How quickly can JSW mobilize a plow or trench crew for a BEAD or ARPA project in the Lowcountry?

For work within our core service area covering Berkeley, Charleston, Dorchester, and Colleton counties, we can typically mobilize a full crew within 5 to 10 business days of executed sub agreement and permit clearance. Longer-lead SCDOT encroachment routes may extend that window.

Does JSW handle SCDOT encroachment permits directly, or does the prime need to pull them?

We can handle SCDOT encroachment permit applications directly when the sub agreement authorizes it, or we can support a prime-pulled permit with traffic control plans, restoration details, and coordination with the district office. Either model works.

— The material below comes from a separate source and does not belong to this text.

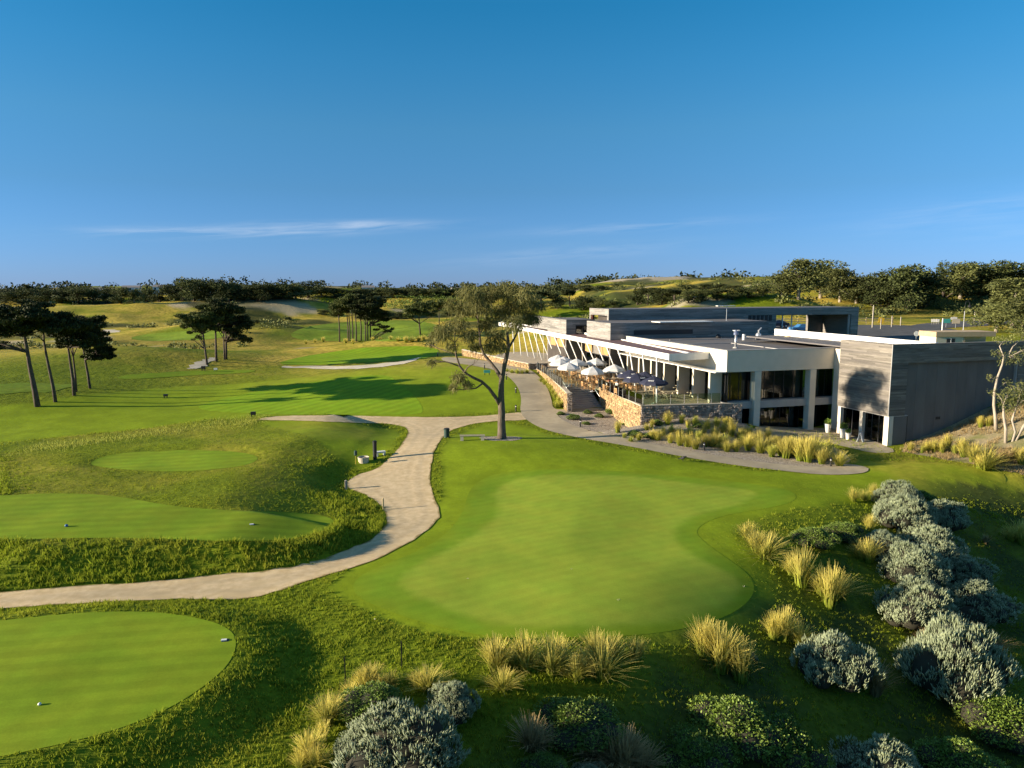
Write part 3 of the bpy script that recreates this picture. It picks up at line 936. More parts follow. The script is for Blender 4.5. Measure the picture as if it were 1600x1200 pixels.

Is JSW set up to comply with Build America Buy America material sourcing on BEAD work?

Yes. We coordinate with the prime on approved BABA-compliant handholes, vaults, and conduit, maintain mill certifications and product documentation through project closeout, and flag any proposed substitutions in writing before installation so waiver decisions stay with the prime.

What sub scopes does JSW self-perform versus subcontract on fiber work?

We self-perform vibratory plow, open-trench, conduit placement, handhole and vault setting, and restoration using our own equipment and crews. We partner with specialty HDD firms for larger directional bores and coordinate closely with prime-supplied splicing and activation crews.

Can JSW support DBE utilization goals on a prime BEAD or ARPA contract?

We work with primes on the full range of DBE and small business utilization strategies, including tiering work to qualified DBE partners where it makes sense and documenting good-faith effort when direct DBE placement is not feasible on a given scope.